March 11, 2026, 9:35 PM UTC

The Education Department unlawfully changed a national university reporting system to track how much race and sex is considered in the college admissions process, over a dozen states said in a new lawsuit.

The Trump administration converted the Integrated Postsecondary Education Data System from “a reliable tool for methodical statistical reporting to a mechanism for law enforcement and the furthering of partisan policy aims,” according to a Wednesday complaint filed in the US District Court for District of Massachusetts.

Colleges, universities, and technical and vocational institutions that participate in federal student aid programs report annually on financial information, enrollment, outcome measures, and more to the department’s National Center for Education Statistics.

The center is statutorily required to collect, analyze, and report educational information in a manner that is “free of partisan political influence and racial, gender, or regional bias,” the complaint said.

In tandem with an August 2025 presidential memo, Education Secretary Linda McMahon announced that higher education institutions will have to “report data disaggregated by race and sex relating to applicant pool, admitted cohort, and enrolled cohort at the undergraduate level and for specific graduate and professional programs,” the complaint said.

Responses to the new survey, IPEDS Admissions and Consumer Transparency Supplement, or ACTS, are due March 18, a tight deadline for schools to collect an “unprecedented array of information” that goes back six years, according to the complaint.

Institutions of higher education, or IHE’s, “face an untenable dilemma: quickly compiling data they typically would have years to collect and submit, all the while knowing that the data may suffer from inconsistencies given the haste with which it has been prepared and the lack of guidance from the Department of Education on what key definitions and data elements mean,” the complaint said.
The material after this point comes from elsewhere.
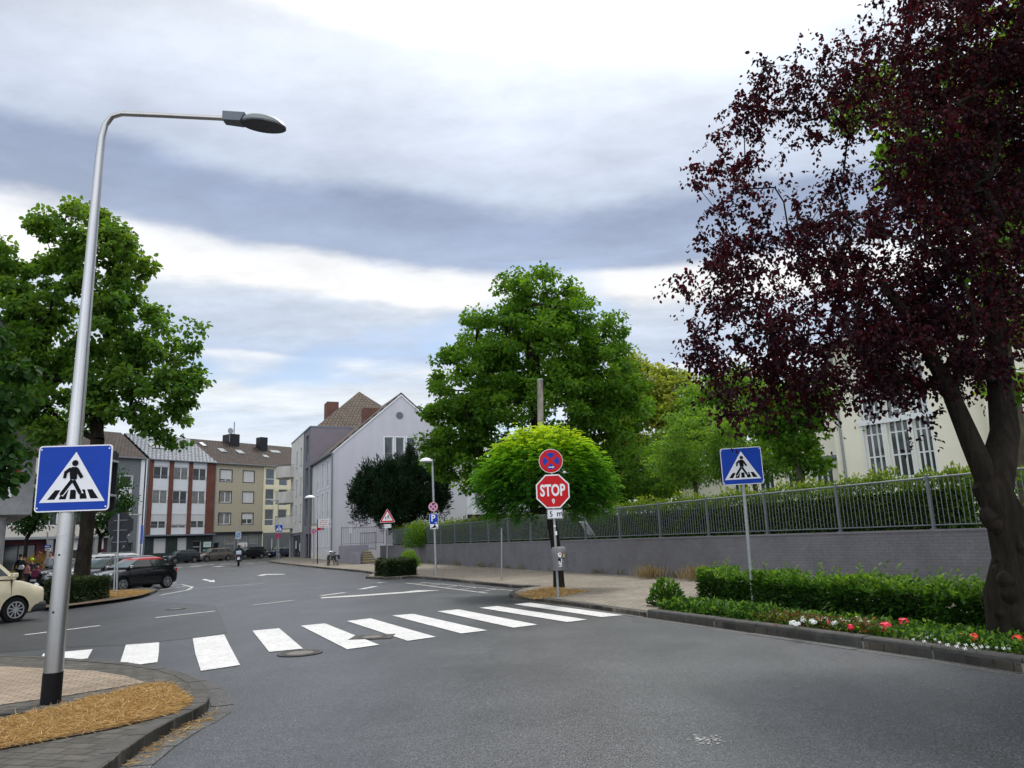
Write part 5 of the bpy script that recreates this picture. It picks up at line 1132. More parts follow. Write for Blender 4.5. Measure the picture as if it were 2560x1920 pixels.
# hipped roof
rb_ = [(0.4, S0 + .3, TOP + .16), (12, S0 + .3, TOP + .16), (12, S2, TOP + .16), (0.4, S2, TOP + .16)]; ap1 = (6.2, 17.0, 19.7); ap2 = (6.2, 20.5, 19.7)
for q in ([rb_[0], rb_[1], (6.25, 17.0, 19.7), (6.15, 17.0, 19.7)], [rb_[3], rb_[0], ap1, ap2], [rb_[1], rb_[2], ap2, ap1], [rb_[2], rb_[3], (6.15, 20.5, 19.7), (6.25, 20.5, 19.7)]): uvroof('roof', q, m_roofo, t, .1)
mb = MB(); mb.box(3.0, 4.4, 20.3, 22.4, 16.0, 19.0); mb.build('chimney', m_chim, t)
for zc in (3.9, 7.0, 10.1):
    o_ = MB(); n = 14; rad = 2.2; cyc = S2 - 1.0
    ring = [(-.3 - rad * .85 * math.sin(math.pi * k / n), cyc + 0.6 - rad * math.cos(math.pi * k / n) * 1.0) for k in range(n + 1)]
    o_.prism(ring, zc, zc + .18); bal = o_.build('balcony', m_balc, t)
    p = MB()
    for a, b_ in zip(ring, ring[1:]):
        d = Vector((b_[0] - a[0], b_[1] - a[1])).normalized(); nn = Vector((-d.y, d.x)) * .10
        p.add([(a[0], a[1], zc + .18), (b_[0], b_[1], zc + .18), (b_[0], b_[1], zc + 1.35), (a[0], a[1], zc + 1.35), (a[0] - nn.x, a[1] - nn.y, zc + .18), (b_[0] - nn.x, b_[1] - nn.y, zc + .18), (b_[0] - nn.x, b_[1] - nn.y, zc + 1.35), (a[0] - nn.x, a[1] - nn.y, zc + 1.35)], [(0, 1, 2, 3), (7, 6, 5, 4), (3, 2, 6, 7)])
    p.build('parapet', m_balc, bal); p = MB(); p.tube([(x, y, zc + 1.52) for x, y in ring], .025, 5); [p.tube([(ring[k][0], ring[k][1], zc + 1.35), (ring[k][0], ring[k][1], zc + 1.52)], .02, 4) for k in (1, 5, 9, 13)]; p.build('handrail', m_dark, bal)

# porch walls, railing, steps and gate between house and wall
def hb_(mb, u0, u1, v0, v1, z0, z1): mb.box(u0, u1, v0, v1, z0, z1)
e0 = Frame((tuple(wallpt(14.55))), 65.7)
t = thing('low_wall', 'low lilac wall block with railing in front of the gable house', 'wall', (*G(848, 1408, .1), .2), H.rot)
mb = MB(); mb.box(0, 1.1, 0, .3, -.1, 1.45); mb.box(1.1, 2.35, .01, 2.6, -.1, 1.45); mb.build('wall', m_gable if False else surf('wall_lilac', (.24, .23, .27), .08, 2, .8), t)
def railing(parent, x0, x1, y, z0, z1, step, name='railing', mat=m_galv, r=.018):
    mb = MB(); mb.tube([(x0, y, z1), (x1, y, z1)], r * 1.4, 6); mb.tube([(x0, y, z0 + .12), (x1, y, z0 + .12)], r, 5); n = int((x1 - x0) / step)
    for i in range(n + 1): x = x0 + (x1 - x0) * i / n; mb.tube([(x, y, z0 + .12), (x, y, z1)], r * .7, 4, caps=False)
    for x in (x0, x1): mb.tube([(x, y, z0), (x, y, z1 + .1)], r * 1.6, 6)
    return mb.build(name, mat, parent, smooth=True)
railing(t, .2, 3.6, .15, 1.45, 2.85, .14)
gtp = thing('metal_gate', 'light grey bar gate beside the end of the long fence', 'gate', (*G(902, 1404, .1), .25), H.rot)
mb = MB(); mb.tube([(0, 0, .9), (0, 0, 2.4)], .04, 6); mb.tube([(1.25, 0, .9), (1.25, 0, 2.4)], .04, 6); mb.tube([(0, 0, 2.35), (1.25, 0, 2.35)], .035, 6); mb.tube([(0, 0, 1.05), (1.25, 0, 1.05)], .035, 6); mb.build('gate_frame', m_pole, gtp, smooth=True)
mb = MB(); [mb.tube([(x, 0, 1.05), (x, 0, 2.35)], .02, 5, caps=False) for x in np.linspace(.16, 1.1, 7)]; mb.build('bars', m_pole, gtp, smooth=True)
t = thing('steps', 'short flight of steps with yellow edges beside the end of the long wall', 'steps', (*G(903, 1410, .1), .3), H.rot)
mb = MB(); [mb.box(-.0 + k * .15, 1.15, .0 + k * .38, 2.4, k * .17, (k + 1) * .17 - .002) for k in range(5)]; mb.build('treads', surf('step_grey', (.16, .155, .15), .15, 3, .85), t)
mb = MB(); [mb.box(-.0 + k * .15, 1.15, -.012 + k * .38, .07 + k * .38, (k + 1) * .17 - .03, (k + 1) * .17 + .002) for k in range(5)]; mb.build('edge_strips', m_amber, t)
mb = MB(); mb.box(-.45, -.12, -.3, 2.2, -.1, .8); mb.build('cheek_wall', MATS['wall_lilac'], t)

# ------------------------------------------------------------------ other buildings
# cream building with tall windows, right
CB = Frame((.52 * 36, 36), 141)
t = thing('cream_building', 'cream public building with tall white-framed windows behind the fence on the right', 'building', (CB.O[0], CB.O[1], 0), CB.rot)
k = 36 / 28
W0c, W1c = -1.48 * k, 1.08 * k
zs0, zs1 = 3.85, 9.4
tall = [(W0c + .1, W0c + 1.02, 3.85, 9.4), (W0c + 1.28, W0c + 2.28, 3.85, 9.4), (W0c + 2.5, W0c + 3.3, 3.85, 9.4), (5.2, 6.1, 5.4, 8.3), (9.2, 10.2, 5.5, 8.5)]
mb = MB(); wall_holes(mb, -3.35, 14, 1.2, 11, tall, 0, .28); mb.box(-3.35, -3.34, .001, 14, 1.2, 11); mb.build('wall', m_cream, t)
for h in tall: window(t, h, .2, m_wframe, m_glass, 3, 0, .075, nrow=5, trim=.08)
mb = MB(); mb.box(W0c - .02, W1c + .25, -.12, -.03, 6.55, 6.8); mb.build('transom', m_wframe, t)
mb = MB(); mb.box(-3.0, -2.9, -.12, -.02, 1.3, 11); mb.build('drainpipe', m_pole, t)
mb = MB(); mb.box(4.0, 14.2, -.55, -.01, 1.2, 11); mb.build('projecting_wing', m_cream, t)
uvroof('roof', [(-3.9, -.8, 10.9), (14.6, -.8, 10.9), (14.6, 7, 13.2), (-3.9, 7, 13.2)], m_rooft, t)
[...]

They claim that, based on what President Donald Trump wrote in his memo, the data will be used to monitor whether schools are complying with the US Supreme Court’s 2023 decision in Students for Fair Admissions Practices, Inc. v. President & Fellows of Harvard Coll.

“Should IHEs fail to complete the survey—or complete it in a fashion the Defendants deem incomplete or unsatisfactory—they may face fines and the risk of losing federal funding essential to their operations,” the complaint said.

Harvard University is already facing backlash for its refusal to provide the Trump administration applicant-level admissions data. The Justice Department sued the university in February for allegedly withholding documents requested for a federal investigation ensuring SFFA compliance.

The states—including Massachusetts, California, New York, and Connecticut—allege the IPEDS changes are arbitrary, capricious, and beyond the department’s statutory authority in violation of the Administrative Procedure Act. They also assert that the new survey requirements could hinder IHEs’ student privacy obligations under federal and state law.

The complaint seeks to stay the implementation of the amended IPEDS survey and enjoin the department from compelling IHEs to complete that survey.

A spokesperson for the Education Department didn’t immediately respond to a request for comment.

The case is Massachusetts et al v. Department of Education et al, D. Mass., No. 1:26-cv-11229, complaint filed 3/11/26.